Le salarié réintégré a droit à une indemnité d’éviction…
Selon une jurisprudence aujourd’hui bien établie, le salarié réintégré à la suite de l’annulation de son licenciement a droit au versement d'une indemnité d'éviction dont le montant correspond à la réparation de la totalité du préjudice subi entre son licenciement et son retour dans l’entreprise, dans la limite du montant des salaires dont il a été privé (Cass. soc. 25-1-2006 n° 03-47.517 F-P : RJS 4/06 n° 417 ; Cass. soc. 16-10-2019 n° 17-31.624 FS-PB : RJS 1/20 n° 15). En sont ainsi déduits les revenus d’activité ou de remplacement perçus le cas échéant pendant cette période (Cass. soc. 26-4-2006 n° 04-42.681 F-D : RJS 7/06 n° 828 ; Cass. soc. 14-2-2018 n° 16-22.360 F-D : RJS 5/18 n° 325), sauf, toutefois, en cas de violation d'une liberté fondamentale constitutionnellement garantie (par exemple, Cass. soc. 2-2-2006 n° 03-47.481 FS-PBRI : RJS 4/06 n° 488 pour un licenciement prononcé en raison de l’exercice du droit de grève ; Cass. soc. 21-11-2018 n° 17-11.122 FS-PB : RJS 2/19 n° 90 pour un licenciement prononcé en réaction à l’action en justice du salarié ; Cass. soc. 11-7-2012 n° 10-15.905 FS-PB : RJS 10/12 n° 785 pour un licenciement discriminatoire fondé sur l’état de santé).
… réduite en cas de demande de réintégration tardive
En l’espèce, le salarié avait été licencié le 27 juillet 2011 pour perte de confiance quelques jours après avoir sollicité la résiliation judiciaire de son contrat de travail. Appelée à se prononcer sur la légitimité de ce licenciement, la chambre sociale de la Cour de cassation a cassé l’arrêt de la cour d’appel ayant retenu l’existence d’une cause réelle et sérieuse (Cass. soc. 19-11-2014 n° 13-22.048 F-D). C’est devant la cour d’appel de renvoi que l’intéressé a, le 14 mars 2016, présenté, pour la première fois, une demande en nullité de son licenciement sur le fondement de la violation de sa liberté d’expression, dont il a été débouté. Cette décision a également été censurée par la chambre sociale qui, estimant que la nullité était encourue, a renvoyé à la cour d’appel de Paris le soin de déterminer notamment l’indemnisation du salarié (Cass. soc. 30-11-2017 n° 16-21.249 F-D). Celle-ci a ainsi condamné l’employeur à verser au salarié plus d’un million d’euros au titre de l’indemnité due pour nullité du licenciement pour la période du 28 octobre 2011, date de fin du préavis, au 28 novembre 2018, date de la réintégration. C’est cet arrêt qui est ici cassé au motif que les juges du fond n’ont pas examiné le moyen de l'employeur qui soutenait que le salarié avait présenté, de façon abusive, sa demande de réintégration tardivement.

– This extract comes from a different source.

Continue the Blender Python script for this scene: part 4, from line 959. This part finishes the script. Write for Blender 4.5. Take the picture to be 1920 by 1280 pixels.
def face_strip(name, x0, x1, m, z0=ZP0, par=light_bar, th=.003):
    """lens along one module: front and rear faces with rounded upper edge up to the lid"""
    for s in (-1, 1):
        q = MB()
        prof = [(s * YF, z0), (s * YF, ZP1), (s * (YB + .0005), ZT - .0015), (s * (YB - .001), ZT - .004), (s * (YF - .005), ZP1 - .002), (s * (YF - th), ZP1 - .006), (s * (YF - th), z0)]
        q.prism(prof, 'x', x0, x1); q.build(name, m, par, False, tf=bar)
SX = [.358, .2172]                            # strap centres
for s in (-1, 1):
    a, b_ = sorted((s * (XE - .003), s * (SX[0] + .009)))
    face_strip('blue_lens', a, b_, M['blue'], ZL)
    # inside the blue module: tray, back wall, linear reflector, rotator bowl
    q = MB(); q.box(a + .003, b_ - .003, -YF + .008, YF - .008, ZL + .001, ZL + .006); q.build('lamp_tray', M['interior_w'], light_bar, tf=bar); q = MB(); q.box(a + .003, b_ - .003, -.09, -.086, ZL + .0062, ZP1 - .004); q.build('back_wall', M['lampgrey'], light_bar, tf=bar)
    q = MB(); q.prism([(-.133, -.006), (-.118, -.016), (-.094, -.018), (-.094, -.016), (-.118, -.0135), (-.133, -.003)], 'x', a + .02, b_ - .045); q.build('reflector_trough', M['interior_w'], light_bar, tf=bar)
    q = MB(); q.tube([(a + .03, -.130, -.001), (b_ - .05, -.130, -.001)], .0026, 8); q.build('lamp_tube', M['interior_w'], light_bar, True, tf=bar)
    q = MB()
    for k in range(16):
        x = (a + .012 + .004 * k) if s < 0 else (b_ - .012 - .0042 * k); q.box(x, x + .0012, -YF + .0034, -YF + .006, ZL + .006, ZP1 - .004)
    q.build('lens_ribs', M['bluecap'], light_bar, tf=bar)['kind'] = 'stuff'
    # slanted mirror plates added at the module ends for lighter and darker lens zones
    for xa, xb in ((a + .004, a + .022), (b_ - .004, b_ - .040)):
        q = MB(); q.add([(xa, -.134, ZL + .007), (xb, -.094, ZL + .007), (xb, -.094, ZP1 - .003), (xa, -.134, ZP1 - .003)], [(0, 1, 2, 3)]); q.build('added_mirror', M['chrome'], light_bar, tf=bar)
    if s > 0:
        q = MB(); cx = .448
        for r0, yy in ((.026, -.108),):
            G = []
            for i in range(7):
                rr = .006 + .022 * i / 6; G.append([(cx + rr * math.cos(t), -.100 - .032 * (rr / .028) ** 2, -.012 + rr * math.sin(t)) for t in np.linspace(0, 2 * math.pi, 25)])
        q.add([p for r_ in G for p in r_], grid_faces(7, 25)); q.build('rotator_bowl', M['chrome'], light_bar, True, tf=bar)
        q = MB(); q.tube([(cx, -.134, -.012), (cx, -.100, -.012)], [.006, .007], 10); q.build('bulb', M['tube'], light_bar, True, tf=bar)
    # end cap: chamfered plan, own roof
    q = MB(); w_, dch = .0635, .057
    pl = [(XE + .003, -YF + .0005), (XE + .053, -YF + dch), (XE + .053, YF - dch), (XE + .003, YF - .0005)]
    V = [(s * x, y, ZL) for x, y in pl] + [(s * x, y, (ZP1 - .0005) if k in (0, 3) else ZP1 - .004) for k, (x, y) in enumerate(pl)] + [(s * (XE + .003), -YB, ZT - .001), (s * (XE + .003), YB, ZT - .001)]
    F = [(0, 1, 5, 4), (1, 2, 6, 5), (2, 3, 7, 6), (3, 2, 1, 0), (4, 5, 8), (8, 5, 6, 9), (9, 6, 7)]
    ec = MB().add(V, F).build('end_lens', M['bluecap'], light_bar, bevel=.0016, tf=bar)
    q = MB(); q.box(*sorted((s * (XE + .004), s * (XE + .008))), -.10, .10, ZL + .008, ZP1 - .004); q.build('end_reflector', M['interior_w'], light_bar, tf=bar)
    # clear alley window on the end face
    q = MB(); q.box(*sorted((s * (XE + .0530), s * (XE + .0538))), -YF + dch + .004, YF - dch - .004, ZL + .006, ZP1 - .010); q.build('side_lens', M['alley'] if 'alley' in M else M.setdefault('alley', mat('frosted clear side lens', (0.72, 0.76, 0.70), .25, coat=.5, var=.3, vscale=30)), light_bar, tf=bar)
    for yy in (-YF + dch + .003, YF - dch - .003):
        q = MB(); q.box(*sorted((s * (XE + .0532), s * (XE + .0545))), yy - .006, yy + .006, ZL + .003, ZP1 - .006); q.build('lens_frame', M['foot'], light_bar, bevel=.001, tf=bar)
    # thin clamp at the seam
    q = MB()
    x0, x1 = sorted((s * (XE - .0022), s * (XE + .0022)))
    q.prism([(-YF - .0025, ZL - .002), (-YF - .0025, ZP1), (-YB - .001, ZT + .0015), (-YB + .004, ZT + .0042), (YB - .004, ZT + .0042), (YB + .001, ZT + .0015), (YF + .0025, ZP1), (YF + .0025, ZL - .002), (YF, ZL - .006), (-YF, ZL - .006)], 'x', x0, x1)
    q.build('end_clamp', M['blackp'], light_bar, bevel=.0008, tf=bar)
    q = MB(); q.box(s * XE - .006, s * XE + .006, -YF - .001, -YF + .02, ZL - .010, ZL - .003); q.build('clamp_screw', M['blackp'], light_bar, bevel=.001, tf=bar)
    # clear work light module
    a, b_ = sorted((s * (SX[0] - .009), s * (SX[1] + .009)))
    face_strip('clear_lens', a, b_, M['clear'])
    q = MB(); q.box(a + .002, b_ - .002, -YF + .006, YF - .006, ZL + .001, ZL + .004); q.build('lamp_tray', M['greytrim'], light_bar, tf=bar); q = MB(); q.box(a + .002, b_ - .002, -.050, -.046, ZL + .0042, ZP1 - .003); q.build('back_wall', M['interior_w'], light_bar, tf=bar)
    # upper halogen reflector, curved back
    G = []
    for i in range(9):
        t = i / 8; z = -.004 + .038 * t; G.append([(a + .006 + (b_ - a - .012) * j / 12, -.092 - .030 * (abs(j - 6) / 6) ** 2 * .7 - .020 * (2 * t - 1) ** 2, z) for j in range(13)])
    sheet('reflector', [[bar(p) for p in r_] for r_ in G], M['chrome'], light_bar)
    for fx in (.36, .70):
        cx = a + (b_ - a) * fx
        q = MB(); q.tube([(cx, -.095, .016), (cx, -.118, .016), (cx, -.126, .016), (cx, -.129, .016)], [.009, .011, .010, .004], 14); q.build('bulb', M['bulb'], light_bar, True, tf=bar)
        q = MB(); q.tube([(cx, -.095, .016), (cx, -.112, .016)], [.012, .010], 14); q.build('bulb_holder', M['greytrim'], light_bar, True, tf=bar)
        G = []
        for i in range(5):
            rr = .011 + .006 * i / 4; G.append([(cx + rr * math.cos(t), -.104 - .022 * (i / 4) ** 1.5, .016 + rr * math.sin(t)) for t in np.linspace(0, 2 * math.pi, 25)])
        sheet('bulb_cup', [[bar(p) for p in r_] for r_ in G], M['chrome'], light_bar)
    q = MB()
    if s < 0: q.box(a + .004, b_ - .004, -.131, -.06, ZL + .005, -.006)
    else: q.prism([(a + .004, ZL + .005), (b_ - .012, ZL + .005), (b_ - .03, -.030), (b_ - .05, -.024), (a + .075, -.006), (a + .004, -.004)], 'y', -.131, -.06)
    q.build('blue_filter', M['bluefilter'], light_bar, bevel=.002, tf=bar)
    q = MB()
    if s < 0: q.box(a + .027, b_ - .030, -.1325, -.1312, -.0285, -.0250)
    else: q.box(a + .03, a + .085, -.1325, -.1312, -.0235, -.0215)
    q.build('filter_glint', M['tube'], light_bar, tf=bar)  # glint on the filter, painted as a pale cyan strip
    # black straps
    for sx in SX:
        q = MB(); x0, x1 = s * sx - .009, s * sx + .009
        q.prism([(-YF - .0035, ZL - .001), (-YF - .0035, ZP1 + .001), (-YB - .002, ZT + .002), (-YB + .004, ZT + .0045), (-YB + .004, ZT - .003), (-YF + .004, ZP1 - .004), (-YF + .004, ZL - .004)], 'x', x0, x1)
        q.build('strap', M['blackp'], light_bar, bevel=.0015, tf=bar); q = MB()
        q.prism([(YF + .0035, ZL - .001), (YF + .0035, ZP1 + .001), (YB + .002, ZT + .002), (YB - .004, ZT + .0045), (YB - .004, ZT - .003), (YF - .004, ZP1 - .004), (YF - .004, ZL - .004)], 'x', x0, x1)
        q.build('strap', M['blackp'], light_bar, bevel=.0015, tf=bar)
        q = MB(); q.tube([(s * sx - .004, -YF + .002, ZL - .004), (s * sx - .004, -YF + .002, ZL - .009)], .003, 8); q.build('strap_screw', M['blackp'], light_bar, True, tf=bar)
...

En effet, la Haute Cour juge ici que le salarié qui présente de façon abusive sa demande de réintégration tardivement n’a droit, au titre de la nullité de son licenciement, qu’à la rémunération qu’il aurait perçue du jour de sa demande de réintégration à celui de sa réintégration effective.
Ainsi, en cas de demande tardive de la réintégration, l’indemnisation du salarié n’est pas systématiquement réduite : elle ne peut l’être que si ce retard est abusif. En l’espèce, il reviendra à la cour d’appel de renvoi de se prononcer sur le caractère abusif ou non de la demande présentée après plus de 4 années de procédure.
A noter : La solution ici retenue pour l’indemnité due pour nullité du licenciement peut être rapprochée de celle dégagée à propos de l’indemnité accordée en cas de violation du statut protecteur des représentants du personnel, même si ces indemnités ne sont pas de même nature. Il a en effet été jugé de même que le salarié protégé licencié sans autorisation administrative ou malgré un refus d’autorisation qui tarde abusivement à demander sa réintégration n’a droit qu’à la rémunération qu’il aurait perçue du jour de sa demande à celui de sa réintégration effective (Cass. soc. 7-11-2018 n° 17-14.716 FS-PB : RJS 1/19 n° 38).